Knesset panel advances increased allowances for elderly

Income supplements for the elderly are paid under the guaranteed income law as additions to old age pensions.

Elderly Israelis wait for their turn to vote  (photo credit: REUTERS)
Elderly Israelis wait for their turn to vote
(photo credit: REUTERS)
The Knesset Labor, Wealth and Health Committee approved on Monday an increase in income support allowances to people who have reached retirement age.
“This will strengthen the weakest populations,” committee chairman Eli Alalouf said.
Income supplements for the elderly are paid under the guaranteed income law as additions to old age pensions.
Until now, elderly income supplements were NIS 2,980 for recipients up to the age of 70 years, NIS 3,040 for those between ages 70 and 80 and NIS 3,150 for those aged 80 and above.
The new amendment will increase the supplements to NIS 3,112 up to age 70, NIS 3,140 between the ages of 70 and 80 and NIS 3,211 for those aged 80 and above.
“For an elderly citizen to be able to work without harming his pension entitlement, he can now earn NIS 140 more than the amount that was fixed today, without hurting his entitlement,” Prof.
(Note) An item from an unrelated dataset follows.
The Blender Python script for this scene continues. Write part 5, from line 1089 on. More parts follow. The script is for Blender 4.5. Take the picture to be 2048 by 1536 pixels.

Shlomo Mor-Yosef, head of the National Insurance Institute, said at the committee meeting.
Mor-Yosef added that the amendments, which are estimated at NIS 400 million, could increase elderly allowances by NIS 300 to 500 without hurting a person’s eligibility for income support.
The Knesset committee also voted on Monday to gradually eliminate restrictions on elderly allowances, so that by the year 2020, pensions will be calculated starting with a person’s first year of employment, not only after 10 years, as was the case to date.
The new law will be especially beneficial for new immigrants and homemakers who return to the labor market, enabling them to receive an additional oldage pension of up to NIS 750 per month.
The law will be gradually phased in until full implementation in 2020.
“These are beautiful days when we aim to improve the situation of elderly new immigrants,” Mor-Yosef said. “In Israel, there are some 495,000 elderly who will benefit from this amendment.”
He estimated that the amendment would cost some NIS 1.4 billion and emphasized that other benefits for the elderly would not be cut due to the new law.